→ **What is asked**
Write out the full listing exactly as given, minus the images.

****************

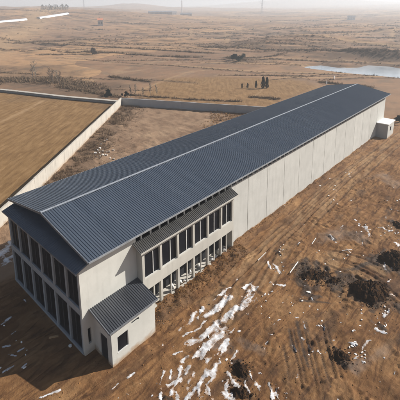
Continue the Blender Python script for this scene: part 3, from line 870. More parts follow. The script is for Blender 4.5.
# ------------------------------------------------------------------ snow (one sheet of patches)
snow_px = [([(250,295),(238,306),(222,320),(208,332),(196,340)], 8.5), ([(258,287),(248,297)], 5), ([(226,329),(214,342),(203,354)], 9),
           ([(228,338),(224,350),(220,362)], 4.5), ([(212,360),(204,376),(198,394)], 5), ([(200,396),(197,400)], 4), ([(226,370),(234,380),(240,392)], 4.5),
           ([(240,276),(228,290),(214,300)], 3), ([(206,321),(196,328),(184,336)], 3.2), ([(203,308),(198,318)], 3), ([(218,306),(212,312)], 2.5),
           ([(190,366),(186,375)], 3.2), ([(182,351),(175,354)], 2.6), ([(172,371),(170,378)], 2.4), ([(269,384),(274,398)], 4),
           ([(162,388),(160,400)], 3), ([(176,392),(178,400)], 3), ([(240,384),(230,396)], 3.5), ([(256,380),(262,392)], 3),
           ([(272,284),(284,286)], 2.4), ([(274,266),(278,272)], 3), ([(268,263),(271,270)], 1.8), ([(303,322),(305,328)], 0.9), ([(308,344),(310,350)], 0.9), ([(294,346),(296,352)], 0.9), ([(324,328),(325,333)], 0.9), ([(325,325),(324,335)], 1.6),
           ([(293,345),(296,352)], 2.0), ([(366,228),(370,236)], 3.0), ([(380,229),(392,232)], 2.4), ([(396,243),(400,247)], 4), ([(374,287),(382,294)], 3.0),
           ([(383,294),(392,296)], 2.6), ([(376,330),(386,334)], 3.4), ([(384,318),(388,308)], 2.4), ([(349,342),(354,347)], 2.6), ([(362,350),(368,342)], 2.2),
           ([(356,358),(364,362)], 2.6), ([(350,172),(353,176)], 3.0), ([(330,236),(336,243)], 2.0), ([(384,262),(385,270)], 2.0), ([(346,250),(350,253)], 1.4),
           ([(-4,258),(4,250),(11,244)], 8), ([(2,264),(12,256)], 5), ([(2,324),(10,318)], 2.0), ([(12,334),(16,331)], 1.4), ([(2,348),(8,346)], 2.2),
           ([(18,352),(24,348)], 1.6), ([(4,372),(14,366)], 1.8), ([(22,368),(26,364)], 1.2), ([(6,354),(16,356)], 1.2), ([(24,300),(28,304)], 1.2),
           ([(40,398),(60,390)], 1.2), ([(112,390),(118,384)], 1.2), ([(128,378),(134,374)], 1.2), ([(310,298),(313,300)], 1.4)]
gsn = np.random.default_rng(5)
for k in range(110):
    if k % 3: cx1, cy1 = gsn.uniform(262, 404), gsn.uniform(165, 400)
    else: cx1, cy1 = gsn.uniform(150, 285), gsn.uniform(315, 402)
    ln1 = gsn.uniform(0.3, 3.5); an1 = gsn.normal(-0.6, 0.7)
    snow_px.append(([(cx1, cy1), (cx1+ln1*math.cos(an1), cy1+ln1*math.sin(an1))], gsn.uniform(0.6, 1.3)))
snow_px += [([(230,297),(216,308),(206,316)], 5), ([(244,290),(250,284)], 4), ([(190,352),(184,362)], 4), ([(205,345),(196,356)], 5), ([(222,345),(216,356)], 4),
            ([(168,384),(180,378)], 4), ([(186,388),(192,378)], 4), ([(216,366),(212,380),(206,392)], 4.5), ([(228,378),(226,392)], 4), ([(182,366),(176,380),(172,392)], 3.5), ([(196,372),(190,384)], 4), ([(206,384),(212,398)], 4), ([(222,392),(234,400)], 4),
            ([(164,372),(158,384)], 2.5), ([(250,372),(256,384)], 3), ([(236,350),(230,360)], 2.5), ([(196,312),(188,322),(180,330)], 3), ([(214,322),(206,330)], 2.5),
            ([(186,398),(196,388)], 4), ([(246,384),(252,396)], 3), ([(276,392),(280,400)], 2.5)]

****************

→ **Task result**
Continue the Blender Python script for this scene: part 3, from line 870. More parts follow. The script is for Blender 4.5.
# ------------------------------------------------------------------ snow (one sheet of patches)
snow_px = [([(250,295),(238,306),(222,320),(208,332),(196,340)], 8.5), ([(258,287),(248,297)], 5), ([(226,329),(214,342),(203,354)], 9),
           ([(228,338),(224,350),(220,362)], 4.5), ([(212,360),(204,376),(198,394)], 5), ([(200,396),(197,400)], 4), ([(226,370),(234,380),(240,392)], 4.5),
           ([(240,276),(228,290),(214,300)], 3), ([(206,321),(196,328),(184,336)], 3.2), ([(203,308),(198,318)], 3), ([(218,306),(212,312)], 2.5),
           ([(190,366),(186,375)], 3.2), ([(182,351),(175,354)], 2.6), ([(172,371),(170,378)], 2.4), ([(269,384),(274,398)], 4),
           ([(162,388),(160,400)], 3), ([(176,392),(178,400)], 3), ([(240,384),(230,396)], 3.5), ([(256,380),(262,392)], 3),
           ([(272,284),(284,286)], 2.4), ([(274,266),(278,272)], 3), ([(268,263),(271,270)], 1.8), ([(303,322),(305,328)], 0.9), ([(308,344),(310,350)], 0.9), ([(294,346),(296,352)], 0.9), ([(324,328),(325,333)], 0.9), ([(325,325),(324,335)], 1.6),
           ([(293,345),(296,352)], 2.0), ([(366,228),(370,236)], 3.0), ([(380,229),(392,232)], 2.4), ([(396,243),(400,247)], 4), ([(374,287),(382,294)], 3.0),
           ([(383,294),(392,296)], 2.6), ([(376,330),(386,334)], 3.4), ([(384,318),(388,308)], 2.4), ([(349,342),(354,347)], 2.6), ([(362,350),(368,342)], 2.2),
           ([(356,358),(364,362)], 2.6), ([(350,172),(353,176)], 3.0), ([(330,236),(336,243)], 2.0), ([(384,262),(385,270)], 2.0), ([(346,250),(350,253)], 1.4),
           ([(-4,258),(4,250),(11,244)], 8), ([(2,264),(12,256)], 5), ([(2,324),(10,318)], 2.0), ([(12,334),(16,331)], 1.4), ([(2,348),(8,346)], 2.2),
           ([(18,352),(24,348)], 1.6), ([(4,372),(14,366)], 1.8), ([(22,368),(26,364)], 1.2), ([(6,354),(16,356)], 1.2), ([(24,300),(28,304)], 1.2),
           ([(40,398),(60,390)], 1.2), ([(112,390),(118,384)], 1.2), ([(128,378),(134,374)], 1.2), ([(310,298),(313,300)], 1.4)]
gsn = np.random.default_rng(5)
for k in range(110):
    if k % 3: cx1, cy1 = gsn.uniform(262, 404), gsn.uniform(165, 400)
    else: cx1, cy1 = gsn.uniform(150, 285), gsn.uniform(315, 402)
    ln1 = gsn.uniform(0.3, 3.5); an1 = gsn.normal(-0.6, 0.7)
    snow_px.append(([(cx1, cy1), (cx1+ln1*math.cos(an1), cy1+ln1*math.sin(an1))], gsn.uniform(0.6, 1.3)))
snow_px += [([(230,297),(216,308),(206,316)], 5), ([(244,290),(250,284)], 4), ([(190,352),(184,362)], 4), ([(205,345),(196,356)], 5), ([(222,345),(216,356)], 4),
            ([(168,384),(180,378)], 4), ([(186,388),(192,378)], 4), ([(216,366),(212,380),(206,392)], 4.5), ([(228,378),(226,392)], 4), ([(182,366),(176,380),(172,392)], 3.5), ([(196,372),(190,384)], 4), ([(206,384),(212,398)], 4), ([(222,392),(234,400)], 4),
            ([(164,372),(158,384)], 2.5), ([(250,372),(256,384)], 3), ([(236,350),(230,360)], 2.5), ([(196,312),(188,322),(180,330)], 3), ([(214,322),(206,330)], 2.5),
            ([(186,398),(196,388)], 4), ([(246,384),(252,396)], 3), ([(276,392),(280,400)], 2.5)]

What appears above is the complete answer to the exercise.